Rebecca O’Donnell is led out of the Randolph County Courthouse in Pocahontas by Sheriff Kevin Bell (left) after O’Donnell pleaded guilty Aug. 6 to the murder of Linda Collins.
(Arkansas Democrat-Gazette/Thomas Metthe)

Short said both prosecutors and O'Donnell's attorneys sought more information about O'Donnell's "state of mind" before the murder, though he said that question remained largely unanswered at the time of O'Donnell's plea. He said the plea was largely motivated by a desire to have closure for both Collins' and O'Donnell's families.

"It wasn't until fairly recently that we made progress with regards to negotiations," Short said.

Other documents released over the weekend show that police began investigating O'Donnell within days of the discovery of Collins' body.

According to multiple affidavits filed in support of search warrants during the course of the investigation, police said they first interviewed O'Donnell on June 4, the night the body was discovered.

Robert Dittrich, the special prosecutor later assigned to the case, said Monday he did not believe that O'Donnell was a suspect at that time, noting that police spoke to a number of Collins' family members and friends the day her body was discovered to get a sense of her activities.

During that initial interview, O'Donnell told police that she and Collins had gotten into an argument May 28 at Collins' house, after which O'Donnell said she had not returned to the house.

Investigators noted in several affidavits filed later that O'Donnell's statements clashed with what others had told police. Butch Smith told police that he had seen O'Donnell pulling into Collins' property on June 3, the day before he discovered his mother's body. O'Donnell's fiance, Tim Loggains, told police that O'Donnell had been over to Collins' house several times after May 28, according to the affidavits.

Investigators obtained a search warrant for O'Donnell's phone records June 7 and that day requested permission to search her Facebook account to view messages between her and Collins, according to documents related to each request.

Then, on June 14, police received the footage showing O'Donnell holding the knife in Collins' home from ARLO Technologies, the company that made Collins' security system. O'Donnell was arrested later that day.

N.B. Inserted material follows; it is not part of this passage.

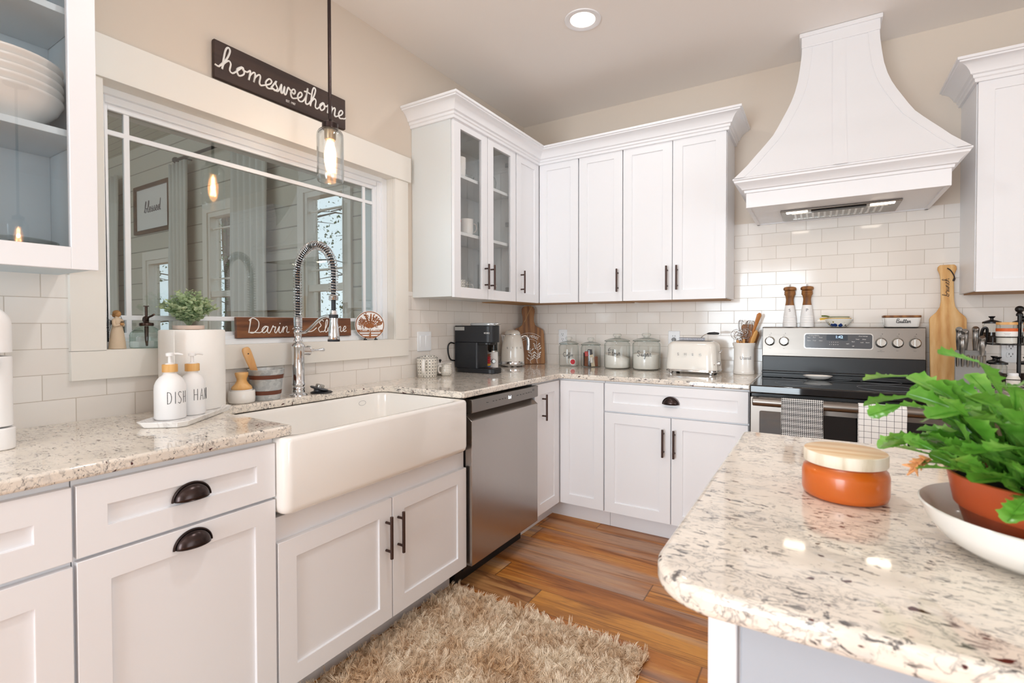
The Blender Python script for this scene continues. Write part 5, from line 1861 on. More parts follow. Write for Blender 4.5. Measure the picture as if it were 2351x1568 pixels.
M().tube(catmull([BL @ Vector(p) for p in [(0, -.011, .385), (-.012, -.013, .36), (-.03, -.014, .325), (-.034, -.013, .315)]], 5), .0018, 6).tube(catmull([BL @ Vector(p) for p in [(0, -.011, .385), (.012, -.0125, .41), (.026, -.0125, .428), (.036, -.004, .439)]], 5), .0016, 6).build('hanging_cord', mat('jute_cord', '#c7a777', .9), t)

# ================================================================ glass canisters
def jar(loc, R, H, label, fill, word=None, xh=.016):
    t = thing('glass_canister', label, 'canister', loc, 0, 'glass canisters along the range wall')
    M().lathe([(0, .0), (R * .9, .0), (R * .98, .004), (R, .014), (R, H - .022), (R * .96, H - .012), (R * .86, H - .004), (R * .86, H)], 48).build('jar', GLASS, t, sharp=60)
    lid = M().lathe([(R * .97, H + .001), (R * .98, H + .005), (R * .9, H + .009), (R * .6, H + .017), (R * .3, H + .022), (R * .2, H + .024), (R * .2, H + .029), (R * .32, H + .034), (R * .33, H + .046), (R * .26, H + .051), (0, H + .052)], 40).build('lid', GLASS, t, sharp=60)
    M().lathe([(R * .80, H - .001), (R * .985, H - .001), (R * .985, H + .002), (R * .80, H + .002)], 48).build('lid_rim', glass('jar_rim_glass', '#9fb0ab', '#54635f', 1.2), t, sharp=60)
    if fill:
        h0, tilt = fill
        n = 48
        mb = M()
        rings = []
        for k, (r, z) in enumerate(((R * .86, .005), (R * .955, .012))):
            rings.append([(r * cos(2 * pi * i / n), r * sin(2 * pi * i / n), z) for i in range(n)])
        rings.append([(R * .955 * cos(2 * pi * i / n), R * .955 * sin(2 * pi * i / n), h0 - tilt * cos(2 * pi * i / n) + .004 * sin(6 * pi * i / n)) for i in range(n)])
        rings.append([(R * .5 * cos(2 * pi * i / n), R * .5 * sin(2 * pi * i / n), h0 - tilt * .3 * cos(2 * pi * i / n) + .008) for i in range(n)])
        vs = [p for q in rings for p in q]
        fs = [(j * n + i, j * n + (i + 1) % n, (j + 1) * n + (i + 1) % n, (j + 1) * n + i) for j in range(3) for i in range(n)] + [list(range(n))[::-1], [3 * n + i for i in range(n)]]
        c = mb.add(vs, fs).build('contents', FLOUR, t, sharp=70)
        c['kind'] = 'stuff'
    return t
CAPS = {'C': [[(.75, .8), (.5, 1), (.1, .55), (.4, 0), (.75, .2)]], 'F': [[(.1, 0), (.2, .5), (.2, .95), (.8, 1.02)], [(.05, .5), (.6, .55)], [(.25, .95), (.0, .85), (.15, 1.2), (.5, 1.35)]], 'S': [[(.65, .85), (.4, 1), (.12, .78), (.4, .5), (.65, .25), (.35, 0), (.05, .15)]]}
def jarword(t, word, R, a0, z0, cap_h, xh):
    f = wrap(0, 0, R, a0, z0, .0008)
    mb = M()
    x = 0
    tot = cap_h * .85 + sum(SCRIPT[c][0] for c in word[1:]) * xh
    for st in CAPS[word[0]]:
        mb.tube(catmull([f(-tot / 2 + a * cap_h, b * cap_h, 0) for a, b in st], 5), .0014, 6)
    st, w = script(word[1:], xh, True, .05)
    for s in st:
        mb.tube([f(-tot / 2 + cap_h * .85 + p.x, p.y, 0) for p in s], .00125, 5)
    mb.build('lettering', INK, t)
t = jar((.446, -.118, CZ), .072, .158, 'small glass canister lettered Coffee, leftmost of the four glass canisters', None)
jarword(t, 'Coffee', .072, radians(-70), .072, .030, .0135)
f = wrap(0, 0, .0722, radians(-42), .034, .0006)
M().add([f(.022 * cos(2 * pi * i / 28), .022 * sin(2 * pi * i / 28), 0) for i in range(28)] + [f(0, 0, .0006)], [(i, (i + 1) % 28, 28) for i in range(28)]).build('sticker', WHITEP, t, sharp=80)
M().add([f(.018 * cos(2 * pi * i / 28), .018 * sin(2 * pi * i / 28), .0006) for i in range(28)] + [f(0, 0, .001)], [(i, (i + 1) % 28, 28) for i in range(28)]).build('sticker_print', mat('red_sticker', '#c3343f', .5), t, sharp=80)
M().lathe([(0, 0), (.02, 0), (.024, .034), (.022, .036), (0, .034)], 24, (.038, -.005, .005)).build('scoop_cup', CERAM, t, sharp=50)
t = jar((.612, -.108, CZ), .070, .154, 'small glass canister holding dark foil packets, second from the left', None)
rnd = random.Random(12)
for i, (c, x, y, z, w, h, rz) in enumerate((('#3a2a26', -.038, -.012, .004, .03, .095, -25), ('#2b2c33', .0, -.03, .004, .03, .12, 6), ('#7d4a2f', -.02, -.035, .004, .028, .07, -10), ('#b5403a', -.012, -.042, .075, .026, .035, 5), ('#c9b79a', .028, -.022, .004, .028, .085, 25), ('#8d5a44', .04, .0, .004, .028, .07, 50), ('#d6d0c9', .022, -.038, .03, .02, .04, 20), ('#25262b', -.005, .02, .004, .032, .11, 170), ('#6f4a38', -.032, .026, .004, .028, .09, 130))):
    mb = M(); mb.T = Tr((x, y, z)) @ Rz(radians(rz)) @ Ry(radians(rnd.uniform(-9, 9)))
    mb.prism([(-w / 2, 0), (w / 2, 0), (w / 2 * .9, h * .5), (w / 2, h), (-w / 2, h), (-w / 2 * .9, h * .5)], -.005, .005, 'y')
    mb.build('packet', mat('packet_foil', c, .4), t, bevel=.003)
t = jar((.812, -.122, CZ), .087, .184, 'large glass canister lettered Flour, filled with flour', (.082, .02))
jarword(t, 'Flour', .087, radians(-85), .092, .036, .018)
t = jar((1.011, -.113, CZ), .090, .188, 'large glass canister lettered Sugar, rightmost beside the toaster', (.104, .001))
jarword(t, 'Sugar', .090, radians(-84), .092, .034, .018)

# ================================================================ toaster with a sandwich cage in its slot
t = thing('toaster', 'cream retro two slice toaster left of the utensil crock', 'toaster', (1.330, -.195, CZ), radians(-4))
def soft(x, y, z0, z1, r, bulge=1.0):
    mb = M()
    rings = []
    zz = [(0, z0), (0, z0 + .02)]
    for i in range(1, 9):
        a = pi / 2 * i / 8
        zz.append((.035 * (1 - cos(a)), z1 - .035 + .035 * sin(a)))
    for k, z in zz:
        u = (z - z0) / (z1 - z0)
        s = 1 - .07 * u * u
        rings.append([(px * s, py * s, z) for px, py in rrect(x - 2 * k, y - 2 * k, max(r - k * .5, .01), 8)])
    m = len(rings[0])
    vs = [p for q in rings for p in q]
    fs = [(j * m + i, j * m + (i + 1) % m, (j + 1) * m + (i + 1) % m, (j + 1) * m + i) for j in range(len(rings) - 1) for i in range(m)] + [list(range(m))[::-1], [(len(rings) - 1) * m + i for i in range(m)]]
    return mb.add(vs, fs)
soft(.302, .186, .026, .196, .05).build('body', ENAMEL, t, sharp=60)
M().prism(rrect(.304, .188, .051, 8), .012, .027).build('chrome_band', CHROME, t, bevel=.003)
for sx in (-1, 1):
    for sy in (-1, 1):
        M().tube([(sx * .115, sy * .065, .014), (sx * .119, sy * .068, 0)], [.014, .010], 12).build('foot', CHROME, t)
for y in (-.03, .03):
    M().box(-.105, .105, y - .015, y + .015, .192, .1972).build('slot', BLACK, t)
mb = M()
for i, ch in enumerate('SMEG'):
    mb.text(ch, .021, Tr((-.066 + i * .043, -.0935, .118)) @ Rx(radians(-3)), depth=.003)
mb.build('lettering', NICKEL, t)
M().tube([(.146, -.0, .135), (.158, 0, .135)], .003, 8).tube([(.158 + .006 * cos(a), .012 * sin(a), .135 + .010 * sin(a + 1)) for a in [2 * pi * i / 16 for i in range(16)]], .0028, 6, True).build('lever', CHROME, t)
mb = M(); mb.T = Tr((.146, -.03, .065)) @ Ry(pi / 2)
mb.lathe([(0, 0), (.017, 0), (.017, .004), (.013, .006), (.013, .018), (0, .019)], 24).build('knob', CHROME, t, sharp=50)
mb = M(); mb.T = Tr((.138, -.068, .062)) @ Rz(radians(45)) @ Ry(pi / 2)
mb.lathe([(0, -.006), (.006, -.006), (.006, .0015), (0, .003)], 14).build('button', CHROME, t, sharp=50)
t = thing('sandwich_cage', 'wire sandwich cage with a black handle sticking out of the toaster slot', 'sandwich cage', (1.330, -.1965, CZ + .1985), radians(-4))
mb = M()
for y in (-.042, -.018):
    mb.tube([(-.075, y, .004), (.072, y, .004), (.072, y, .017), (-.075, y, .017)], .0015, 6, True)
for i in range(14):
    x = -.07 + i * .0108
    mb.tube([(x, -.042, .003), (x, -.042, .017), (x, -.018, .017), (x, -.018, .003)], .001, 5)
mb.build('cage', mat('blue_steel_wire', '#8f9db8', .25, .9), t)
M().tube([(.05, -.03, .017), (.072, -.03, .036), (.092, -.03, .044)], .0022, 6).build('shank', CHROME, t)
M().tube([(.088, -.03, .043), (.1, -.03, .045), (.13, -.03, .046), (.152, -.03, .045), (.157, -.03, .045)], [.004, .007, .0085, .0065, .003], 12).build('handle', BLACK, t)

# ================================================================ utensil crock
t = thing('utensil_crock', 'white ceramic crock lettered Utensil left of the range', 'crock', (1.604, -.112, CZ))
M().lathe([(0, 0), (.055, 0), (.0585, .003), (.0585, .022), (.0565, .025), (.0565, .028), (.0555, .03), (.0555, .15), (.0575, .158), (.0575, .162), (.0615, .172), (.0635, .186), (.0615, .188), (.058, .186), (.0525, .16), (.0515, .012), (0, .008)], 48).build('crock', CERAM, t, sharp=50)
f = wrap(0, 0, .0556, radians(-72), .098, .0004)
M().text('Utensil', .028, Matrix(), bend=f, sx=.82).build('lettering', GREYINK, t)
CP = Vector((1.604, -.112, CZ))
def utensil(name, label, base, top, builder, cat='utensil', group=None):
    """built along +Z from its foot, then aimed from base to top inside the crock"""
    b, q = CP + Vector(base), CP + Vector(top)
    d = (q - b)
    t = thing(name, label, cat, b, 0, group)
    t.rotation_mode = 'QUATERNION'
    t.rotation_quaternion = Vector((0, 0, 1)).rotation_difference(d.normalized())
    builder(t, d.length)
    return t
def whisk(hl, wl, R, loops):
    def f(t, L):
        M().tube([(0, 0, 0), (0, 0, L - wl - .01), (0, 0, L - wl)], [.0062, .0078, .0066], 12).build('handle', BEECH, t)
        mb = M()
        for i in range(loops):
            a = pi * i / loops
            pts = [Vector((r * cos(a), r * sin(a), L - wl + z)) for r, z in ((0.002, -.008), (.006, .004), (R * .8, wl * .45), (R, wl * .7), (R * .72, wl * .93), (0, wl), (-R * .72, wl * .93), (-R, wl * .7), (-R * .8, wl * .45), (-.006, .004), (-.002, -.008))]
            mb.tube(catmull(pts, 5), .0012, 5)
        mb.tube([(0, 0, L - wl - .012), (0, 0, L - wl + .002)], .0058, 10)
        mb.build('wire_loops', CHROME, t)
    return f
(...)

"Until that picture surfaced on the security camera, no one knew for sure who we were looking for," Dittrich said.

Police continued to seek more information from digital records, gaining access to Collins' Apple, Google and Facebook accounts as well as her phone records and multiple computers and tablets found in her home. Phone records from AT&T allowed police to track a cellphone belonging to Collins from her home in Pocahontas around the time of the murder back to the home O'Donnell shared with Loggains in Biggers, according to an unsealed document.

That document, an affidavit in support of a search warrant for Loggains' phone records, stated that additional security footage from Collins' home in the early morning hours the day after the murder showed one, or possibly two, people concealed under a white sheet moving from the driveway to Collins' garage. Police wrote that they wanted access to Loggains' phone records to track whether he was at Collins' home around the time that the figure in the sheet was recorded.

Asked about the warrant, Dittrich said Loggains' phone records did not show him to be in the vicinity of Collins' home that night and that he is "not currently a suspect."

Loggains' attorney, Erin Cassinelli, said Monday, "Tim had absolutely nothing to do with his friend's murder," and included a statement from Loggains saying that he felt deceived after initially defending O'Donnell.

"No one wants to believe anyone close to them is capable of doing something so heinous," the statement said. "My heart at that time would not let me believe what I later learned to be true – that Becky murdered Linda."

A spokesman for Collins' family said Monday the family had no additional comment.

Meanwhile, O'Donnell was taken to the Arkansas Department of Corrections' McPherson Unit in Newport on Aug. 7 to begin serving her sentence. She will be eligible for parole after about 30 years, according to her inmate profile.